EURO 2008 - Goodnight Vienna

Euro 2008.

With the final game of EURO 2008 now over, it is time to breathe in the Alpine air and take stock.
Overall, it has been one of the better tournaments of recent years. The football has for the most part been attacking and open, an improvement on Euro 2004 and the 2006 World Cup and broadly as exciting as Euro 2000, although the final's denouement will colour the final analysis.

I found only France v Romania a turn-off, although Croatia v Turkey would have had me switching channels if I had not been there in person.

Euro 2008 has certainly been a huge improvement on the last European Championships I experienced in person, the 1996 edition in England, which was memorable for too many defensive games and swathes of empty seats in the stadia.

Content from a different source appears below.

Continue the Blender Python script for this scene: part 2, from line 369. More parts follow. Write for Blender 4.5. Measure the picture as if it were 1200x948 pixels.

Austria and Switzerland were good, if not perfect hosts. Their transportation was excellent and the fan information next to faultless. As far as I know, no left luggage facilities closed early like Kaiserslautern's at the last World Cup. The accommodation ran out in and around Basel, but anyone armed with a train pass like me could zip to somewhere much nicer like Interlaken, where hotel beds were easy to find.

EURO 2008

The size of the stadia was not ideal - six of the eight holding only the UEFA minimum of 30,000 seats, but there will never be stadia big enough to satisfy today's ticket demand, while a rectangular 30,000-seater is the perfect capacity for an excitingly intimate atmosphere, far more fan-friendly than an 80,000-seat bowl could ever be.

Unless every European championship ever after is held in one of Spain, Italy, France, Germany or England, fans will have to accept 30,000 capacity arenas.

Joint hosting might not be ideal in terms of travel - Geneva to Vienna was a 10-hour hike, but take a look at Gdansk to Odessa on the map for Euro 2012 before you throw stones. Or how about Foxboro to Pasadena at the 1994 World Cup.